In early 2013, another period of escalated tensions in the region, the US sent a nuclear submarine to the region and carried out sorties of nuclear-capable B-2 and B-52 bombers in South Korean airspace. A similar show of force is very possible, the experts suggest.

Pyongyang's latest act of belligerence may even prompt new discussions on the reintroduction of US tactical nuclear weapons into the South. The last such weapons were withdrawn in the early 1990s, although South Korea remains firmly under Washington's nuclear umbrella.

Both governments remain reluctant to push ahead with the reintroduction of US nuclear weapons to the peninsula, but there are some in the South who insist they should remain an option.

"The US and South Korea are being intentionally vague on their possible reactions, but it is likely that they are considering exo-atmospheric interceptors," Lance Gatling, a defence analyst and president of Nexial Research Inc, said. "They are involved in a strategic and diplomatic tit-for-tat at the moment, with the North's nuclear test raising the technical and threat levels, meaning the South and the US have to respond by raising their defence levels."

North Korea took the world by surprise when it announced on Wednesday that it had successfully tested a hydrogen bomb. Although most analysts doubt the claim, and seismic data suggests it was more likely to have been a less powerful atomic bomb of the sort it has detonated three times before, the test provoked a wave of international condemnation.

Han Min-koo, the South Korean defence minister, said the military was exploring possible responses to the latest North Korean provocation, including resuming propaganda broadcasts through loudspeakers across the Demilitarised Zone that divides the two nations.

Similar broadcasts triggered a brief exchange of artillery fire in August of last year.

Provocative

Washington has reiterated its "ironclad defence commitment" to South Korea during a telephone discussion between Mr Han and Ashton Carter, the US defence secretary, with Yonhap News reporting that the agreement "includes all kinds of extended deterrence assets".

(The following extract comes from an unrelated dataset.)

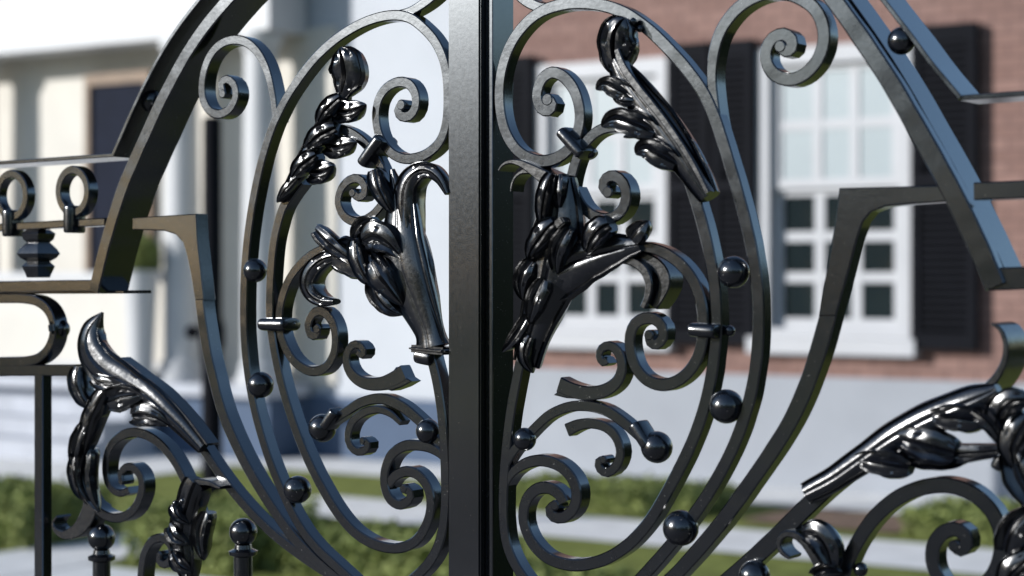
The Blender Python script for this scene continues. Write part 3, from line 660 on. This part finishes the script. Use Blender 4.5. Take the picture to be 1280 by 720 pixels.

John Kerry, the US secretary of state, confirmed Washington's position that the test was a "highly provocative act" and an unacceptable challenge to the international community, as well as a clear violation of UN Security Council resolutions on North Korea for its nuclear and missile programmes.

President Barack Obama also held talks with Shinzo Abe, the Japanese prime minister, in which he reaffirmed the US commitment to Japan's security. The two leaders agreed to "work together to forge a united and strong international response to North Korea's reckless behaviour", the White House said.